Empecé a conocer su técnica viendo la herencia recogida por otros púgiles. En un programa que hablaba del arte en el cuadrilátero observé cómo luchaba un argelino que apenas se cubría con los guantes. Era de pies muy rápidos. Un auténtico bailarín.

Aunque definitivamente capté su esencia gracias, cómo no, a su recuperación por parte del fascinante Michael Mann en Ali (este domingo participo en el debate sobre ella en 13TV). Realismo en estado puro, demasiado quizá.

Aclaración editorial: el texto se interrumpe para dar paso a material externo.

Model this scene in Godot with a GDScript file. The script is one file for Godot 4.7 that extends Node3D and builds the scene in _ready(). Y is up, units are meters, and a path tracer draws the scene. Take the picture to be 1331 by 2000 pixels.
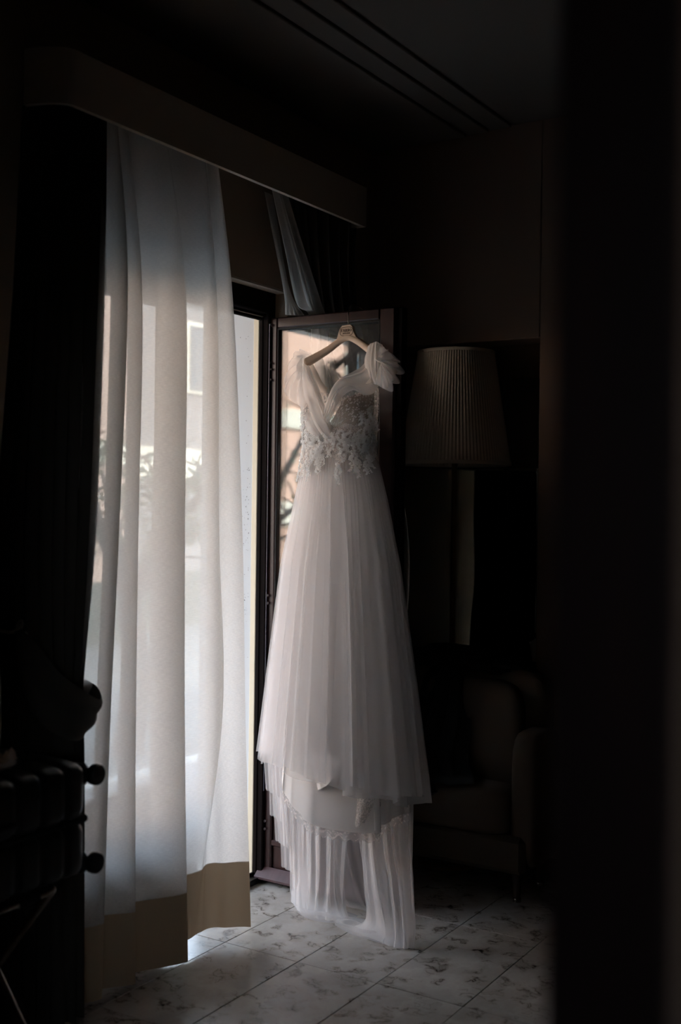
extends Node3D

# ------------------------------------------------------------------ geometry collector
class G:
	var p := PackedVector3Array()
	var n := PackedVector3Array()
	var uv := PackedVector2Array()
	var ix := PackedInt32Array()

	func tri(a: Vector3, b: Vector3, c: Vector3) -> void:   # counter-clockwise from outside
		var k := (b - a).cross(c - a).normalized()
		var i := p.size()
		p.append_array(PackedVector3Array([a, c, b]))
		n.append_array(PackedVector3Array([k, k, k]))
		uv.append_array(PackedVector2Array([Vector2(a.x + a.z, a.y), Vector2(c.x + c.z, c.y), Vector2(b.x + b.z, b.y)]))
		ix.append_array(PackedInt32Array([i, i + 1, i + 2]))

	func quad(a: Vector3, b: Vector3, c: Vector3, d: Vector3) -> void:
		tri(a, b, c)
		tri(a, c, d)

	func otri(a: Vector3, b: Vector3, c: Vector3, m: Vector3) -> void:   # faces away from m
		if (b - a).cross(c - a).dot((a + b + c) / 3.0 - m) < 0.0:
			tri(a, c, b)
		else:
			tri(a, b, c)

	func box(c: Vector3, s: Vector3, b := 0.003, bs := Basis()) -> G:
		var h := s * 0.5
		b = minf(b, minf(h.x, minf(h.y, h.z)) * 0.9)
		var q := func(sx: int, sy: int, sz: int, ax: int) -> Vector3:
			var v := Vector3(sx * (h.x - b), sy * (h.y - b), sz * (h.z - b))
			if ax == 0: v.x = sx * h.x
			elif ax == 1: v.y = sy * h.y
			else: v.z = sz * h.z
			return c + bs * v
		for ax in 3:
			for s1 in [-1, 1]:
				var k := []
				for o in [[-1, -1], [1, -1], [1, 1], [-1, 1]]:
					var e := [o[0], o[1]]
					e.insert(ax, s1)
					k.append(q.call(e[0], e[1], e[2], ax))
				otri(k[0], k[1], k[2], c)
				otri(k[0], k[2], k[3], c)
		if b > 0.0:
			for ax in 3:      # edges along axis ax
				var a1 := (ax + 1) % 3
				var a2 := (ax + 2) % 3
				for s1 in [-1, 1]:
					for s2 in [-1, 1]:
						var k := []
						for o in [[-1, a1], [1, a1], [1, a2], [-1, a2]]:
							var e := [0, 0, 0]
							e[ax] = o[0]
							e[a1] = s1
							e[a2] = s2
							k.append(q.call(e[0], e[1], e[2], o[1]))
						otri(k[0], k[1], k[2], c)
						otri(k[0], k[2], k[3], c)
			for sx in [-1, 1]:
				for sy in [-1, 1]:
					for sz in [-1, 1]:
						otri(q.call(sx, sy, sz, 0), q.call(sx, sy, sz, 1), q.call(sx, sy, sz, 2), c)
		return self

	# smooth grid; normal = du x dv
	func grid(nu: int, nv: int, pts: PackedVector3Array, uvs: PackedVector2Array, wrap := false) -> G:
		var o := p.size()
		var nn := PackedVector3Array()
		nn.resize(pts.size())
		var w := nu + 1
		for j in nv:
			for i in nu:
				var a := j * w + i
				var b := a + 1
				var d := a + w
				var e := d + 1
				var f := (pts[b] - pts[a]).cross(pts[d] - pts[a]) + (pts[d] - pts[e]).cross(pts[b] - pts[e])
				nn[a] += f
				nn[b] += f
				nn[d] += f
				nn[e] += f
				ix.append_array(PackedInt32Array([o + a, o + d, o + b, o + b, o + d, o + e]))
		if wrap:
			for j in nv + 1:
				var s := nn[j * w] + nn[j * w + nu]
				nn[j * w] = s
				nn[j * w + nu] = s
		for i in nn.size():
			nn[i] = nn[i].normalized() if nn[i].length_squared() > 1e-20 else Vector3.UP
		p.append_array(pts)
		n.append_array(nn)
		uv.append_array(uvs)
		return self

	func gridf(nu: int, nv: int, f: Callable, uvs := Vector2(1, 1), wrap := false) -> G:
		var pts := PackedVector3Array()
		var u2 := PackedVector2Array()
		for j in nv + 1:
			for i in nu + 1:
				pts.append(f.call(float(i) / nu, float(j) / nv))
				u2.append(Vector2(float(i) / nu * uvs.x, float(j) / nv * uvs.y))
		return grid(nu, nv, pts, u2, wrap)

	func tube(path: Array, r: float, sides := 10, r_end := -1.0, caps := true) -> G:
		var m := path.size()
		var pts := PackedVector3Array()
		var u2 := PackedVector2Array()
		var t0: Vector3 = (path[1] - path[0]).normalized()
		var up := Vector3.UP if absf(t0.y) < 0.9 else Vector3.RIGHT
		var x := t0.cross(up).normalized()
		for j in m:
			var t: Vector3 = (path[mini(j + 1, m - 1)] - path[maxi(j - 1, 0)]).normalized()
			x = (x - t * x.dot(t)).normalized()
			var y := t.cross(x)
			var rr := r if r_end < 0.0 else lerpf(r, r_end, float(j) / (m - 1))
			for i in sides + 1:
				var a := TAU * i / sides
				pts.append(path[j] + (x * cos(a) + y * sin(a)) * rr)
				u2.append(Vector2(float(i) / sides, float(j) / m))
		grid(sides, m - 1, pts, u2, true)
		if caps:
			for e in [0, m - 1]:
				var c: Vector3 = path[e]
				var inside: Vector3 = path[1] if e == 0 else path[m - 2]
				for i in sides:
					otri(c, pts[e * (sides + 1) + i], pts[e * (sides + 1) + i + 1], inside)
		return self

	# profile of Vector2(r, y), bottom to top outside
	func lathe(prof: Array, c: Vector3, segs := 32, bs := Basis()) -> G:
		var pts := PackedVector3Array()
		var u2 := PackedVector2Array()
		for j in prof.size():
			for i in segs + 1:
				var a := TAU * i / segs
				pts.append(c + bs * Vector3(prof[j].x * cos(a), prof[j].y, -prof[j].x * sin(a)))
				u2.append(Vector2(float(i) / segs, prof[j].y))
		return grid(segs, prof.size() - 1, pts, u2, true)

	# polygon in the xy plane pushed from z0 to z1
	func prism(poly: PackedVector2Array, z0: float, z1: float) -> G:
		var k := Geometry2D.triangulate_polygon(poly)
		var mid := (z0 + z1) * 0.5
		for i in range(0, k.size(), 3):
			for z in [z0, z1]:
				var a := Vector3(poly[k[i]].x, poly[k[i]].y, z)
				var b := Vector3(poly[k[i + 1]].x, poly[k[i + 1]].y, z)
				var c := Vector3(poly[k[i + 2]].x, poly[k[i + 2]].y, z)
				otri(a, b, c, Vector3((a.x + b.x + c.x) / 3.0, (a.y + b.y + c.y) / 3.0, mid))
		var m := poly.size()
		var cw := Geometry2D.is_polygon_clockwise(poly)
		for i in m:
			var a := poly[i]
			var b := poly[(i + 1) % m]
			if cw:
				var s := a
				a = b
				b = s
			quad(Vector3(a.x, a.y, z0), Vector3(b.x, b.y, z0), Vector3(b.x, b.y, z1), Vector3(a.x, a.y, z1))
		return self

	func mesh() -> ArrayMesh:
		var a := []
		a.resize(Mesh.ARRAY_MAX)
		a[Mesh.ARRAY_VERTEX] = p
		a[Mesh.ARRAY_NORMAL] = n
		a[Mesh.ARRAY_TEX_UV] = uv
		a[Mesh.ARRAY_INDEX] = ix
		var m := ArrayMesh.new()
		m.add_surface_from_arrays(Mesh.PRIMITIVE_TRIANGLES, a)
		return m

# ------------------------------------------------------------------ helpers
func v(x: float, y: float, z: float) -> Vector3:
	return Vector3(x, y, z)

func thing(called: String, label: String, category: String, at := Vector3.ZERO, group := "", kind := "") -> Node3D:
	var o := Node3D.new()
	o.name = called
	add_child(o, true)
	o.position = at
	tag(o, label, category, group, kind)
	return o

func tag(o: Node, label: String, category: String, group := "", kind := "") -> void:
	o.set_meta("label", label)
	o.set_meta("category", category)
	if group: o.set_meta("group", group)
	if kind: o.set_meta("kind", kind)

# a mesh given in world coordinates, hung under a thing (or a part, or the root)
func part(called: String, g: G, m: Material, parent: Node3D = self, label := "") -> MeshInstance3D:
	var o := MeshInstance3D.new()
	o.name = called
	o.mesh = g.mesh()
	o.material_override = m
	var off := Vector3.ZERO
	var q: Node = parent
	while q is Node3D and q != self:
		off += (q as Node3D).position
		q = q.get_parent()
	o.position = -off
	parent.add_child(o, true)
	if label: o.set_meta("label", label)
	return o

func struct(called: String, g: G, m: Material, label: String, category: String) -> MeshInstance3D:
	var o := part(called, g, m)
	tag(o, label, category, "", "structure")
	return o

func bx(x0: float, x1: float, y0: float, y1: float, z0: float, z1: float, b := 0.002, g: G = null) -> G:
	if g == null: g = G.new()
	return g.box(Vector3((x0 + x1) * 0.5, (y0 + y1) * 0.5, (z0 + z1) * 0.5), Vector3(absf(x1 - x0), absf(y1 - y0), absf(z1 - z0)), b)

func mat(c: Color, rough := 0.8, metal := 0.0, spec := 0.5) -> StandardMaterial3D:
	var m := StandardMaterial3D.new()
	m.albedo_color = c
	m.roughness = rough
	m.metallic = metal
	m.metallic_specular = spec
	m.cull_mode = BaseMaterial3D.CULL_DISABLED
	return m

func cloth(c: Color, alpha: float, through: float, rough := 0.95) -> StandardMaterial3D:
	var m := mat(c, rough, 0.0, 0.2)
	if alpha < 1.0:
		m.transparency = BaseMaterial3D.TRANSPARENCY_ALPHA
		m.albedo_color.a = alpha
	if through > 0.0:
		m.backlight_enabled = true
		m.backlight = Color(c.r, c.g, c.b) * through
	return m

func glass(alpha := 0.03) -> StandardMaterial3D:
	var m := mat(Color(0.95, 0.97, 0.96), 0.0)
	m.transparency = BaseMaterial3D.TRANSPARENCY_ALPHA
	m.albedo_color.a = alpha
	return m

func noise(sd: int, freq: float, oct := 3, kind := FastNoiseLite.TYPE_SIMPLEX_SMOOTH) -> FastNoiseLite:
	var f := FastNoiseLite.new()
	f.seed = sd
	f.noise_type = kind
	f.frequency = freq
	f.fractal_octaves = oct
	f.fractal_type = FastNoiseLite.FRACTAL_FBM if oct > 1 else FastNoiseLite.FRACTAL_NONE
	return f

func picture(w: int, h: int, f: Callable) -> ImageTexture:
	var im := Image.create(w, h, false, Image.FORMAT_RGBA8)
	for y in h:
		for x in w:
			im.set_pixel(x, y, f.call(x, y))
	return ImageTexture.create_from_image(im)

func cr(a: Vector3, b: Vector3, c: Vector3, d: Vector3, t: float) -> Vector3:
	var t2 := t * t
	return 0.5 * (2.0 * b + (c - a) * t + (2.0 * a - 5.0 * b + 4.0 * c - d) * t2 + (3.0 * b - a - 3.0 * c + d) * t2 * t)

func along(pts: Array, u: float) -> Vector3:
	var m := pts.size()
	if m == 1: return pts[0]
	var f := clampf(u, 0.0, 1.0) * (m - 1)
	var i := mini(int(f), m - 2)
	var a: Vector3 = pts[i - 1] if i > 0 else 2.0 * pts[0] - pts[1]
	var d: Vector3 = pts[i + 2] if i + 2 < m else 2.0 * pts[m - 1] - pts[m - 2]
	return cr(a, pts[i], pts[i + 1], d, f - i)

func smooth_path(pts: Array, count: int) -> Array:
	var r := []
	for i in count + 1:
		r.append(along(pts, float(i) / count))
	return r

# cloth laid through rows of control points; fold(s, t) gives (out, sideways)
func sheet(rows: Array, nu: int, nv: int, fold: Callable, uvs := Vector2(1, 1), t0 := 0.0, t1 := 1.0) -> G:
	var g := G.new()
	var cols := []
	for i in nu + 1:
		var c := []
		for r in rows:
			c.append(along(r, float(i) / nu))
		cols.append(c)
	var pts := PackedVector3Array()
	var u2 := PackedVector2Array()
	for j in nv + 1:
		var t := lerpf(t0, t1, float(j) / nv)
		var line := []
		for i in nu + 1:
			line.append(along(cols[i], t))
		for i in nu + 1:
			var tg: Vector3 = line[mini(i + 1, nu)] - line[maxi(i - 1, 0)]
			tg.y = 0.0
			tg = tg.normalized()
			var out := Vector3(-tg.z, 0, tg.x)
			var f: Vector2 = fold.call(float(i) / nu, t)
			pts.append(line[i] + out * f.x + tg * f.y)
			u2.append(Vector2(float(i) / nu * uvs.x, t * uvs.y))
	g.grid(nu, nv, pts, u2)
	return g

var rng := RandomNumberGenerator.new()
var flat := func(_s: float, _t: float) -> Vector2: return Vector2.ZERO

# ------------------------------------------------------------------ scene
func _ready() -> void:
	rng.seed = 7
	setup_view()
	build_room()
	build_outside()
	build_doors()
	build_drapery()
	build_dress()
	build_corner()
	build_luggage()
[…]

Mann, un obsesivo de mostrar las cosas de una manera minuciosa, volvió a tirar de un metraje de más de dos horas en el que lo mejor es ese comienzo que concentra la esencia del personaje -una vía que podía haber utilizado en otros momentos del filme- y el combate final frente a Foreman, en el que Ali se hace verdaderamente consciente del alcance de su leyenda.


El año pasado se cumplieron 50 años de la primera gran victoria de Muhammad Ali y editaron un libro bestial en Taschen

Su técnica rope-a-dope debería estar muy presente en estos días: a veces hay que dejar que el atacante insista hasta que se canse y en ese momento dar el golpe maestro que te dé la victoria.